丸山 そうですね。…ところで、郷土に文学の伝統を探すとすれば、明治末期の筑後俳壇、漢詩の宮崎来城、思想の権藤成卿などは別として、…それもほとんど筑後美術の影響から出発しています。  画家と文学者との間には、何らかの繋がりがあり、美術の影響を受けながら文学が盛んになっている。筑後美術家の中心人物は、皆すこぶる文学的ではないですか?
内野 皆そうですね。私が明善校の二年生の時かなぁ、来目会展が商工会議所であったんですよね。そのとき初めて坂本先生の絵を見たんですよ。柿の絵を出しておられた。  来目会から育った連中は、日本のいわゆる既成美術団体の中にほとんど入り込んでいっているようですね。戦前の来目会、これはほとんど二科一色でしたけれどもね。これもやはり、坂本先生の影響でしょうけれども。戦後になって沢山の美術団体ができて、今では来目会から出た人で、坂宗一が二紀会の中心で、伊東静尾はもう亡くなったけれども、やはり二科の中心的な会員であった。  私も来目会の会員でした。そして、先輩たちに会の世話をしろ!と言われて、仕方なく幹事長をやったんですけれどもね。私なんかは、当初日展系の団体の示現会に入りましたし、鶴甫君は同じ日展系の創元会に入ったし、今は辞めていますけどね。
丸山 辞めましたか。
内野 辞めました。自分たちでやっているサロン・ド・ルパの公募展を九州でやるんでしょう。そして…下川都一朗が独立展におりますしね。六十歳以上ではそういったところでしょうね。五十歳、六十歳代となると国画会の中にもおりますしね。藤田吉香もいますし、松本英一郎なども、来目会に一度位学生時代に出したことがあるでしょうね。まだ久留米におりますけれども、同じ独立展の中山茂なども松田先生のところで指導を受けていますね。
丸山 あのね。縄手の問屋、例の…。
内野 高田力蔵さん。縄手の米屋さん…。
丸山 ああ、高田力蔵さん。松田先生との関係は?
内野 松田先生の方が先輩で、高田さんが弟分。やはり高田さんも来目会に関係があるんですが、若くして東京に出たものですから。それから、もと二科から現代美術協会に変った吉武友樹も東京にいますが、これも来目会の会員だったんですね。吉武も高田も久留米出身です。年寄りで東京でやっているのはこの二人ですかね。これに一水会の金子博信、それと…由布院で描いている小松清次さんがいますね。

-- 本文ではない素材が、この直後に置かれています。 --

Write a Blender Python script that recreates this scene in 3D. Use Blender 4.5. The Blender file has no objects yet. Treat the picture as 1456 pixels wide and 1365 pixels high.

丸山 藤岡一と久留米画壇との関係は別になかったんですか?
内野 ええ。別にありませんね。ただ明善校出身というだけです。中学時代は蛍川のところに下宿していました。私とは非常に関係が深かったんですが、卒業するとすぐ上京してしまいました。
丸山 そういう伝統の中に、私たち明善校の絵画部というものはある訳ですよね。私も中学一年生のときは絵画部員!(笑い)
内野 藤岡さんの一・二年下に倉員辰雄がいます。亡くなりましたけどね。
丸山 私が中学校のときの同級生には、絵を描く人が多かった。河北倫明でしょう。それに岸田勉、藤島清、石原寿市。絵を描く連中からの影響というのは大きいですねぇ。それに、青木先生の友人だった大野米二郎さんの息子さんの辻重行君も同級生。  こんなふうに、久留米で文学をやる連中は、多かれ少なかれ画家の親友を持ちながら出発して行っているんですね。
内野 うん。それがとても双方にプラスだったんでしょうね。
丸山 そうですね。だから久留米の画家は皆文章が巧い。青木先生、坂本先生なんかの文章は絶品だものね。今でも、坂宗一さん、平井光典君などの文章は巧いですね。
内野 うん。
丸山 河北君もやはり文章を書きますからね。岸田君もそうだし、内野さんだってそう…。
内野 いや、文章は書けない。(笑い)私の文章は丸山さんと少しも変らんそうだ。(笑い)よく似ているそうだ。